‘The Taliban found music on my computer and destroyed it’

Afghan composers talk to Richard Morrison about the horror at home as their works are played in London

Arson Fahim

Richard Morrison

Monday July 04 2022, 12.01am BST, The Times

Many musicians around the world are struggling to keep body and soul together. Few of them face as much peril and hardship as the Afghan composer Zalai Pakta. Trapped in Kabul, inside a country where the Taliban have banned all music and where half of the population of 39 million are said to be starving, he tells me over WhatsApp of the latest setback in his life.

“I don’t even have my computer any more,” he says. “I took it to be repaired in a shop. The Taliban were watching. They seized it and found it had music on it.
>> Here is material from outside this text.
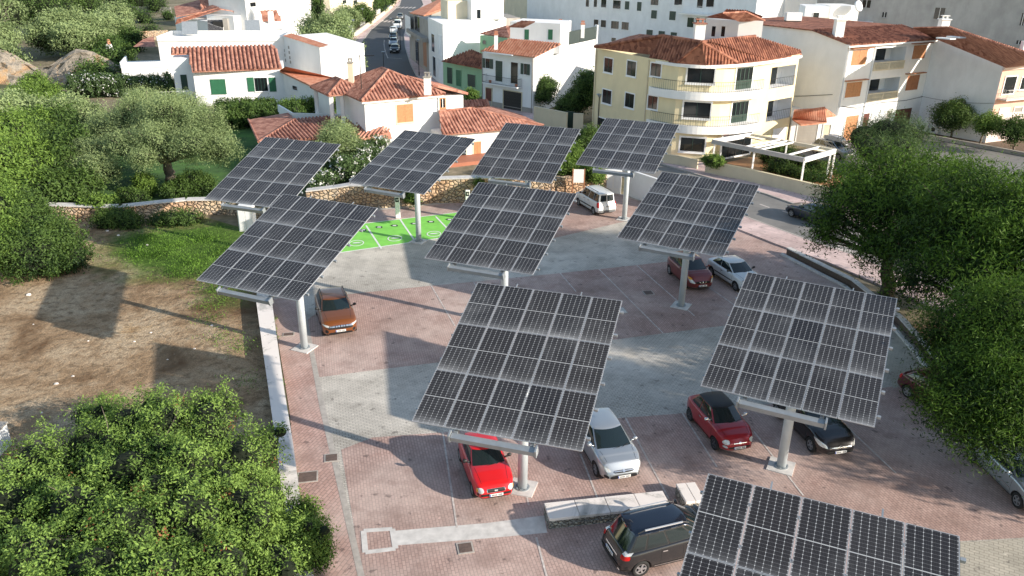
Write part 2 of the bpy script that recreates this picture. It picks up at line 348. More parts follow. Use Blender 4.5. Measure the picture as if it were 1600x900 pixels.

So they destroyed it.”

Before August 15 last year, the fateful day when British and US troops withdrew from Afghanistan and the Taliban swept to power again, Pakta had been teaching in the flourishing music department at Kabul University. It’s now shut, indefinitely. So is every other music organisation in the country.

Zalai Pakta

“The Taliban consider music to be ‘haram’, which means ‘a sin’,” explains Arson Fahim, another Afghan composer who managed to leave Kabul for an American music college two weeks before the city fell. “So there is no way for musicians to make a living.”

For Pakta, a renowned virtuoso on the Afghan flute for 30 years, that has been emotionally as well as economically devastating. “I am not in a great mental state,” he says. “My heart is not good. It is almost impossible for me to think about music because I worry about so many other things. I am looking for any chance to leave Afghanistan, but for me there seems no way out.”

If he is trapped, however, at least his music isn’t. The Spitalfields Music Festival in London is about to mount a concert of new orchestral music by Afghan composers in exile or hiding. Both Pakta and Fahim are among the nine composers featured. To judge from their descriptions of their pieces, the audience should be in for an extraordinarily intense evening.

“My piece is called Heart that Burns,” Pakta says. “It doesn’t have any words. It is for Afghan flute and western orchestra [the Oxford Philharmonic], but the music will speak of all the tragedies that my country has gone through.”

Conductor and academic Cayenna Ponchione-Bailey

As will Fahim’s piece, it seems. “I have called mine Dance of Terror, and it’s weird because it’s almost a fun piece,” he says. “You know, sometimes when you feel really depressed, hopeless, numb, you start laughing. However, the piece is really about how tragic the last 20 years have been. All the billions of dollars wasted. All the lies we were told. And in the end, nothing changed. Thousands of lives lost or ruined. Families broken for ever. The pain that Afghans are feeling now, regardless of where they are, is unimaginable to anyone else.”

He knows of what he speaks. Now 22, he may have been a “lucky” exile this time around, finding a safe berth in America, but his early life was traumatic. His parents met in Pakistan, where both had fled in the 1990s to escape the Taliban’s first reign of terror. Fahim was born a refugee, his first home a mud hut in a camp for displaced Afghans.

When he was three his parents sent him to an orphanage 150 miles away, hoping he would get the education he couldn’t get in the camp. It was only when they all returned to Kabul, nine years later, that his musical potential was recognised. He was given a place at the pioneering National Institute of Music founded by Ahmad Sarmast.

This remarkable, almost Dickensian upbringing has left Fahim thinking of music as a sacred force in his life. “If I had a choice of not playing music or not being alive, I would rather not be alive,” he says. “I think that goes for a lot of Afghan musicians.”

What does the future hold for them? All the composers featured in the concert, apart from Pakta, have managed to get out of the country, and the same goes for the students and teachers of the National Institute of Music who (as I reported here last October) have been happily relocated to Portugal.

“However, to be brutally honest, it’s only a relatively small proportion of Afghan musicians — the ones with western connections — who have found their way to safety,” says Cayenna Ponchione-Bailey, the conductor and academic who is the driving force behind the Spitalfields concert. “Thousands of professional and amateur musicians are still in Afghanistan. They have had their instruments destroyed, or have buried them, or hidden them in basements.